With the Supreme Court unclear on its own stance with respect to the sentencing procedure, it is unsurprising that the trial courts have been liberal with handing out the death penalty. Recently, The Hindu reported that of the 1,790 death sentences handed down by trial courts in the last 15 years, only five percent have resulted in convictions. Further as a result of prolonged litigation, the accused end up as under-trials for significant periods  of time.
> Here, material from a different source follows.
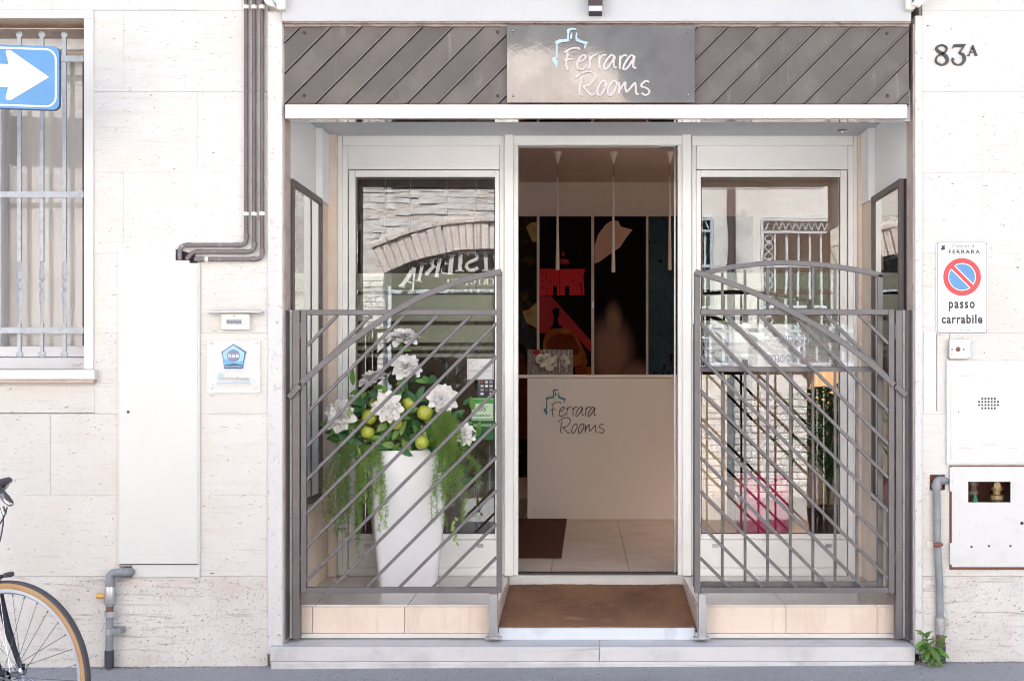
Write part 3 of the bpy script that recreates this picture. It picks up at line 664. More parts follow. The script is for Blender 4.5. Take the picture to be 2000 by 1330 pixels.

These circumstances are aggravated by the fact that the death sentence is handed out disproportionately to accused belonging to marginalized communities, including lower castes and religious minorities, who in turn cannot afford adequate legal representation and are often subject to custodial abuse, while being kept dark about their own proceedings before Court. The Court has recently re-affirmed the need to take into consideration the socio-economic background of the accused, finding  that, “Where the offender suffers from socio-economic, psychic or penal compulsions insufficient to attract a legal exception or to downgrade the crime into a lesser one, judicial commutation is permissible.” (Sunil damodar dakiwad v state of maharastra, (2014) 1 SCC 129)

Conclusion

Some of the Courts recent judgments, particularly Shabnam and Shatrugan Chauhan, might help prevent instances of secret hangings such as Ajmal Kasab or Afzal Guru, however the larger debate surrounding of the death penalty should not have to be limited to its morality . While the question of deterrence  and its actual utility remains at large , it is also important to consider whether or not the existing substantive and procedural framework is capable of surviving the rigours that our constitution demands.

Beginning from the investigations, which are often conducted amidst allegations of religious or caste bias, upto the actual sentencing itself, which are often stayed or delayed for convicts who enjoy political patronage, it is apparent that our state institutions cannot fully commit to a ‘free and fair trial’. Even the judiciary is not free from blame, the chaos prevalent in the Supreme Courts on jurisprudence on the matter ultimately trickles down the lower courts as well.